Watch out, Nvidia. Analysts think chipmaker AMD’s $4.9 billion deal to buy artificial intelligence (AI) infrastructure company ZT could help it snag a much greater share of the expected $400 billion AI market in the coming years and become a true challenger to the GPU leader.

ZT has a long history of designing and deploying AI systems in data centers. As Moor Insights and Strategy founder Patrick Moorhead pointed out on LinkedIn, that history includes rumored work building Nvidia systems for the likes of Amazon and Azure.

AMD CEO Lisa Su said the combination of AMD’s hardware and networking technology with ZT’s data center expertise will allow the company to “deliver end-to-end data center AI infrastructure at scale.”

Related: 
AMD to buy ZT Systems for $4.9B to expand data center AI punch

Moorhead noted the deal will help AMD shore up two major deficiencies it has in the data center AI infrastructure space faster than it could do organically on its own.

“AMD currently has two main competitive disadvantages in AI infrastructure: its software and its system scale and maturity. AMD already addresses this well for non-AI EPYC servers and PCs, but not so much for AI racks,” he wrote.

Indeed, neXt Curve Founder Leonard Lee told Fierce that part of the reason AMD has been lagging Nvidia in the AI accelerator realm is because both it and fellow competitor Intel "have shied away from going too far downstream." That is, instead of building it all themselves, both AMD and Intel have chosen to rely on a more "open" approach that relies on ecosystem partnerships to bring it all together.

Why is this a problem? Well, as Moorhead explained "Chip’ vendors are expected to deliver the full rack and software stacks to achieve year-on-year improvements to performance, efficiency, quality and time-to-market. And the ZT acquisition is targeted at accelerating AMD's ‘above the chip’ and ‘below software’ capabilities for AI servers.”

Analysts at New Street Research agreed, pointing out in a note to investors that rack-scale and system-scale integration are two areas where AMD has trailed Nvidia. This has led to AMD GPUs generally being used for “easier, low-scale use cases” such as simulation and inferencing. By stirring ZT’s capabilities into the mix, AMD will be able to expand the use cases it can be used for over time, New Street said.

Bringing infrastructure systems engineering capabilities in-house will allow AMD to better compete with Nvidia's optimized and generally pre-packaged generative AI data center stacks, like the GB200 NVL72, Lee said.

"I do think that this play will help AMD better compete with Nvidia than merely selling GPUs," he told Fierce. "Nvidia is selling GenAI data centers in a box. AMD (and Intel) will have to do the same to play the GenAI supercomputing game."

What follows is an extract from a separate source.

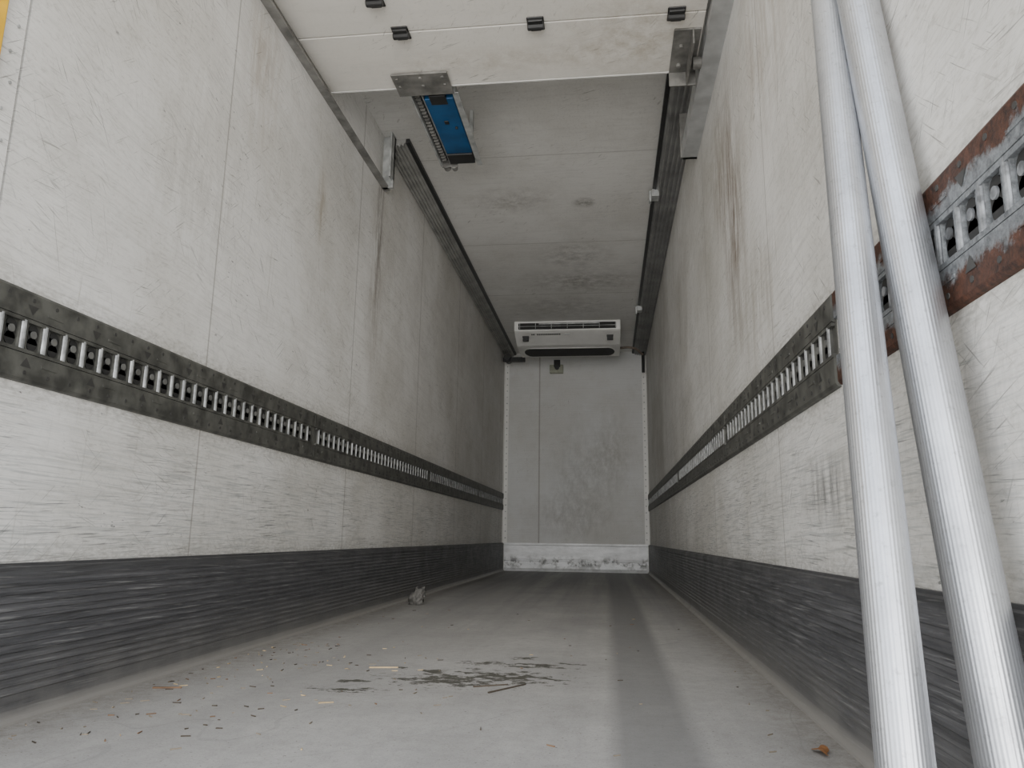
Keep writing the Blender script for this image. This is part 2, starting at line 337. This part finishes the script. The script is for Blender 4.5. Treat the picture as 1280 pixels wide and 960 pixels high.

Analyst Jack Gold thinks the deal will also help AMD compete against Intel. How? Well, he stated on LinkedIn that since ZT also supplies non-AI solutions, the deal amounts to a "direct attack by AMD on Intel" since it provides an additional opportunity for AMD to promote its CPU products over Intel's in some "very large installations."

All in all, New Street Research predicted that by 2027, AMD's market share will "comfortably exceed 10%" which would imply data center GPU sales of around $20 billion. That's "a sustainable scale, as a challenger to Nvidia," New Street's team wrote.

From Nvidia's perspective, Moorhead indicated the deal could be a knock against it given its history working with ZT and the likelihood that ZT’s design activities for others will cease once the deal closes in the first half of 2025.

He concluded that if executed correctly, the ZT deal will help AMD “take much more of that projected $400 billion datacenter AI market in 2027.”